If you want a quick, fresh snapshot of the crypto world today, here’s a rundown of some of the biggest headlines shaking up Bitcoin, DeFi, NFTs, Web3, and crypto regulations right now.
Crypto Perpetual Futures Could Hit U.S. Markets Very Soon
Summer Mersinger, the outgoing commissioner of the U.S. Commodity Futures Trading Commission (CFTC), revealed on May 22 that perpetual futures contracts for cryptocurrencies may soon be approved and trading live within the United States. Speaking to Bloomberg TV, Mersinger said applications are already underway and she expects the arrival of these products imminently. This marks a potential turning point in the U.S. crypto market, bringing highly leveraged crypto derivatives back onshore under regulatory oversight.
Perpetual futures are unique because unlike traditional futures, they don’t expire and allow traders to bet on crypto prices without owning the underlying assets. Mersinger, who will soon leave the CFTC to become CEO of the Blockchain Association, emphasized how regulated trading could strengthen the industry and benefit the market ecosystem overall.
Senate Eyes Amendment to GENIUS Act Over Trump Family Stablecoin Links
While the U.S. Senate recently advanced the GENIUS Act, aimed at regulating stablecoins as legitimate payment instruments, a group of top Democrats plans to push back on potential conflicts of interest. Senators Chuck Schumer, Elizabeth Warren, and Jeff Merkley are preparing to introduce an amendment preventing sitting presidents from profiting off stablecoins — a move widely seen as a response to former President Donald Trump and his sons’ involvement in the stablecoin USD1 through the crypto platform World Liberty Financial (WLFI).
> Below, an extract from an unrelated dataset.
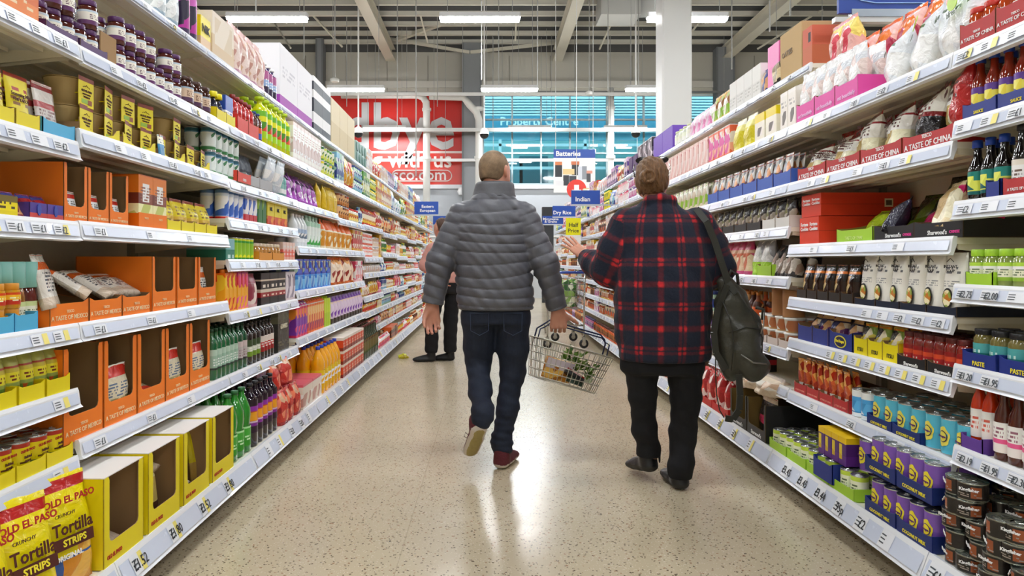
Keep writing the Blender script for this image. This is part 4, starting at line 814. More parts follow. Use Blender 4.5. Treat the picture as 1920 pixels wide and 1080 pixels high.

Critics warn that without this amendment, Trump could continue to personally benefit from legislation that legitimizes stablecoins, raising ethical and corruption concerns. The move to amend the bill highlights ongoing tensions around crypto regulation and political influence.
Cetus DEX on Sui Blockchain Suffers Massive Exploit, $200M+ Lost
One of the day’s most alarming developments comes from the decentralized exchange Cetus, built on the Sui blockchain. Reports surfaced on social media about a large-scale hack potentially draining over $200 million in digital assets. Data from crypto monitoring tools confirms that at least $63 million was moved from the Sui network to Ethereum, including a notable transfer of 20,000 ETH to a new wallet.
On May 22, Cetus saw a spike in transaction volume — surging to nearly $2.9 billion, a huge jump from the previous day’s $320 million — likely linked to the exploit. The tokens most affected lost over 75% of their value in a short span, shaking investor confidence.
Despite multiple requests for comment, neither Cetus nor the Sui team provided official statements regarding the incident, leaving many users anxious about the fallout and recovery.
Summing Up
Today’s crypto landscape is marked by promising regulatory progress with the potential return of crypto perpetual futures to U.S. soil, political battles shaping stablecoin governance, and a stark reminder of security risks through the Cetus exploit. As the industry evolves rapidly, staying informed on these developments is crucial for anyone involved or interested in the crypto space.